__Directive__.
The complete listing should be restated exactly.

__Provided data__.
******************************

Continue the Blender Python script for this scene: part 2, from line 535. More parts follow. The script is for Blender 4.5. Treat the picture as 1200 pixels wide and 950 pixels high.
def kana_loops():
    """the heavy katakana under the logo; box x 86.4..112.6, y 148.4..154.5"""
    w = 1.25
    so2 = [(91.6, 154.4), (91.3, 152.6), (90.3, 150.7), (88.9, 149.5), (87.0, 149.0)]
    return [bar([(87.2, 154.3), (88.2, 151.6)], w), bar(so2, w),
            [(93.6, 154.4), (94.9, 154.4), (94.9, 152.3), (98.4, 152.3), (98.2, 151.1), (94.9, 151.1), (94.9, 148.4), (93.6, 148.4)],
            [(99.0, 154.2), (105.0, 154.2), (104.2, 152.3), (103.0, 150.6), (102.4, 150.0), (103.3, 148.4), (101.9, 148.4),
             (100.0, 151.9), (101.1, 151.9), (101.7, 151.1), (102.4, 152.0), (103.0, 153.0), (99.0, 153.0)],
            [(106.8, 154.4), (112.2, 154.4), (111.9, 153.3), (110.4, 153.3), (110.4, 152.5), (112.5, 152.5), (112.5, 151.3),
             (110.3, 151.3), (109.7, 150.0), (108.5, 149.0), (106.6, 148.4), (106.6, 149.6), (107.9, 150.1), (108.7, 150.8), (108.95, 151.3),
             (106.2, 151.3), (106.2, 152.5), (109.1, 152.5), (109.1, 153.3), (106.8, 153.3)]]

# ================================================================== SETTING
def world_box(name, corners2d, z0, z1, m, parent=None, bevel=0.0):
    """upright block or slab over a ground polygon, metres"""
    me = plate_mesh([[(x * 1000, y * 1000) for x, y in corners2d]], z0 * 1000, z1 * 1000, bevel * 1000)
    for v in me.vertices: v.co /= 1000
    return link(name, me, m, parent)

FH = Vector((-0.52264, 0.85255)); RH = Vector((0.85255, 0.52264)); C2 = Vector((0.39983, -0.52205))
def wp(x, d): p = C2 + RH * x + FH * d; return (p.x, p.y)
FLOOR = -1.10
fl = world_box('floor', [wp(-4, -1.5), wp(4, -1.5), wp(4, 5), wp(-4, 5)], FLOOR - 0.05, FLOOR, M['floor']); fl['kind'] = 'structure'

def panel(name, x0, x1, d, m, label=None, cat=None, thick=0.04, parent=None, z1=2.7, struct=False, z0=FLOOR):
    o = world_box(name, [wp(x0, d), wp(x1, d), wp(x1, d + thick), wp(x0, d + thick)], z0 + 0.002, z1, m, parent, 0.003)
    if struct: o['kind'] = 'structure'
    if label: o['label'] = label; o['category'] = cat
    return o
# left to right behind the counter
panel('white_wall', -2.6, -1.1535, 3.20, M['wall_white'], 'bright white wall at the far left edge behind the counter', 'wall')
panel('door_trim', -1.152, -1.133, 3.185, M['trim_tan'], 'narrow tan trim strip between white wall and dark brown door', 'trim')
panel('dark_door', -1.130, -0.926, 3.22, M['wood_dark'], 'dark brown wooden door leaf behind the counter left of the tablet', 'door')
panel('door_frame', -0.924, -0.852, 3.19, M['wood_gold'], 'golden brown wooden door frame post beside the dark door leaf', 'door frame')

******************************

__Exercise response__.
Continue the Blender Python script for this scene: part 2, from line 535. More parts follow. The script is for Blender 4.5. Treat the picture as 1200 pixels wide and 950 pixels high.
def kana_loops():
    """the heavy katakana under the logo; box x 86.4..112.6, y 148.4..154.5"""
    w = 1.25
    so2 = [(91.6, 154.4), (91.3, 152.6), (90.3, 150.7), (88.9, 149.5), (87.0, 149.0)]
    return [bar([(87.2, 154.3), (88.2, 151.6)], w), bar(so2, w),
            [(93.6, 154.4), (94.9, 154.4), (94.9, 152.3), (98.4, 152.3), (98.2, 151.1), (94.9, 151.1), (94.9, 148.4), (93.6, 148.4)],
            [(99.0, 154.2), (105.0, 154.2), (104.2, 152.3), (103.0, 150.6), (102.4, 150.0), (103.3, 148.4), (101.9, 148.4),
             (100.0, 151.9), (101.1, 151.9), (101.7, 151.1), (102.4, 152.0), (103.0, 153.0), (99.0, 153.0)],
            [(106.8, 154.4), (112.2, 154.4), (111.9, 153.3), (110.4, 153.3), (110.4, 152.5), (112.5, 152.5), (112.5, 151.3),
             (110.3, 151.3), (109.7, 150.0), (108.5, 149.0), (106.6, 148.4), (106.6, 149.6), (107.9, 150.1), (108.7, 150.8), (108.95, 151.3),
             (106.2, 151.3), (106.2, 152.5), (109.1, 152.5), (109.1, 153.3), (106.8, 153.3)]]

# ================================================================== SETTING
def world_box(name, corners2d, z0, z1, m, parent=None, bevel=0.0):
    """upright block or slab over a ground polygon, metres"""
    me = plate_mesh([[(x * 1000, y * 1000) for x, y in corners2d]], z0 * 1000, z1 * 1000, bevel * 1000)
    for v in me.vertices: v.co /= 1000
    return link(name, me, m, parent)

FH = Vector((-0.52264, 0.85255)); RH = Vector((0.85255, 0.52264)); C2 = Vector((0.39983, -0.52205))
def wp(x, d): p = C2 + RH * x + FH * d; return (p.x, p.y)
FLOOR = -1.10
fl = world_box('floor', [wp(-4, -1.5), wp(4, -1.5), wp(4, 5), wp(-4, 5)], FLOOR - 0.05, FLOOR, M['floor']); fl['kind'] = 'structure'

def panel(name, x0, x1, d, m, label=None, cat=None, thick=0.04, parent=None, z1=2.7, struct=False, z0=FLOOR):
    o = world_box(name, [wp(x0, d), wp(x1, d), wp(x1, d + thick), wp(x0, d + thick)], z0 + 0.002, z1, m, parent, 0.003)
    if struct: o['kind'] = 'structure'
    if label: o['label'] = label; o['category'] = cat
    return o
# left to right behind the counter
panel('white_wall', -2.6, -1.1535, 3.20, M['wall_white'], 'bright white wall at the far left edge behind the counter', 'wall')
panel('door_trim', -1.152, -1.133, 3.185, M['trim_tan'], 'narrow tan trim strip between white wall and dark brown door', 'trim')
panel('dark_door', -1.130, -0.926, 3.22, M['wood_dark'], 'dark brown wooden door leaf behind the counter left of the tablet', 'door')
panel('door_frame', -0.924, -0.852, 3.19, M['wood_gold'], 'golden brown wooden door frame post beside the dark door leaf', 'door frame')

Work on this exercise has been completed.